One of the nice things about running a concurrent initiative variant is that questions like this one become simple. In my case, the answer is: "if the PCs haven't declared another action, such as Readying a spell of their own, then their action is implicitly Delay, which means they automatically lose initiative but get to declare an action after Tidal Wave is resolved." They do not lose a turn, they just go second this round. If they have declared a readied action, and an NPC has too, there may be an initiative contest to see whose readied action gets resolved first.

If the PCs attack an NPC in the middle of a conversation, the exact same rules apply. Everyone who didn't just act still gets a turn, unless they were completely surprised. E.g. if your grandmother suddenly attacked you with a meat cleaver, or if you were reading in a library and werewolves jumped out of the bookshelves and attacked you, you would be psychologically surprised and unready for combat ("code white") and not get to act on round 1. This will not happen when conversing with NPCs known to be dangerous.
 

Schmoe

Adventurer
If someone starts combat in the middle of conversation, I've always treated it as an Insight check to avoid being surprised. With an assassin or similar opponent I would use an opposed Deception roll, otherwise a simple DC 10 or so should suffice.
 

freudpimp

First Post
OK, do you remember what the PCs who came before him in the initiative roll chose to do?

i think the rogue was the only one to beat him in initiative, and he moved away and fired his bow but missed. then the bad guy went and swamped the rest of the players in tidal wave
 

Nailen

Explorer
i think the rogue was the only one to beat him in initiative, and he moved away and fired his bow but missed. then the bad guy went and swamped the rest of the players in tidal wave

Cool.

I'm quite looking forward to the session.

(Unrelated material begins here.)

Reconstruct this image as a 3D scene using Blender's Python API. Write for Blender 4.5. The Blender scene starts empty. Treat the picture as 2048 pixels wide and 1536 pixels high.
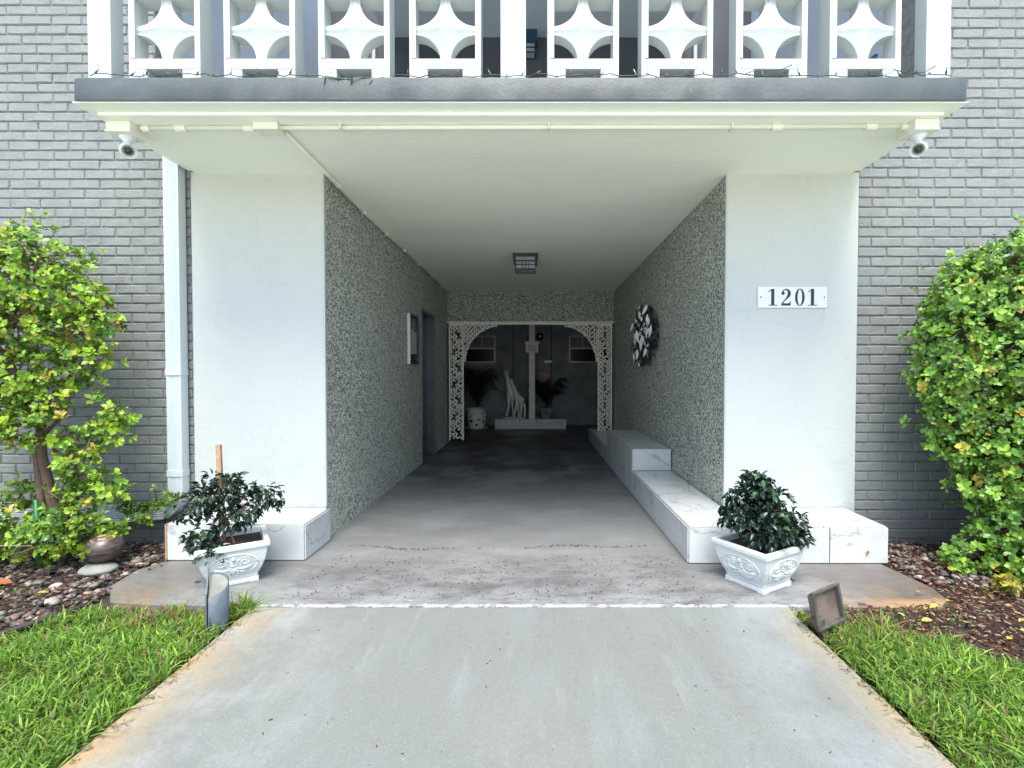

And I'm kind of assuming they will then head upriver to Rivergard Keep...
 


jasper

Rotten DM
I'm envisioning a situation in my PotA campaign session tonight where the PCs are talking to Shoalar Quanderil in the Womford Rats encounter. I've kind of decided that Shoalar will probably get bored of the conversation quite quickly and will cast Tidal Wave at the PCs standing on the dockside.

I'm just wondering how to handle it - I know there's no 'surprise' because they all know each other are there, but I don't really want to open the conversation by saying we roll for initiative, because that hints that combat is imminent.

Should I say something like, "He starts to mutter an incantation", and give the PCs a chance to have a reaction? Perhaps the save that they get against Tidal Wave is their chance to react. And from that point, we roll for initiative.

I want to be fair.. I'm not one of those DMs who seeks to kill the party in every battle. :)

Evil Jasper speaks. " I not saying that you Nailen are evil. But you have killed my minions. Broken my teapot. Spam my grandma with little blue pill ads. Told my dad I was out pass curfew Spit in my milk when you were 5 years. Did not let me copy your homework for English"
Nailen, " Hey that happen Tuesday, and was not my pc!"
Evil Jasper drones on, " You forgot to close the door on the oven so the orc did not gets its pie!'
DM, " Evil jasper goes to cast a spell. Everyone give me init."
 

Satyrn

First Post
if I did say that he starts to mutter an incantation and then we roll for initiative, what do I do for all the PCs who come before the NPC? They shouldn't react to the spellcasting, because it hasn't happened yet...
Maybe I am overthinking it.
This is what I do.

And for the PCs who win initiative, I narrate them as are acting while the NPC is casting, not before - because despite the turn based system everything is still happening rather simultaneously.

(Actually, any given action in combat is simultaneous with others when it makes sense, or consecutive happening all by itself when that makes sense. Not that it matters very often at the table.)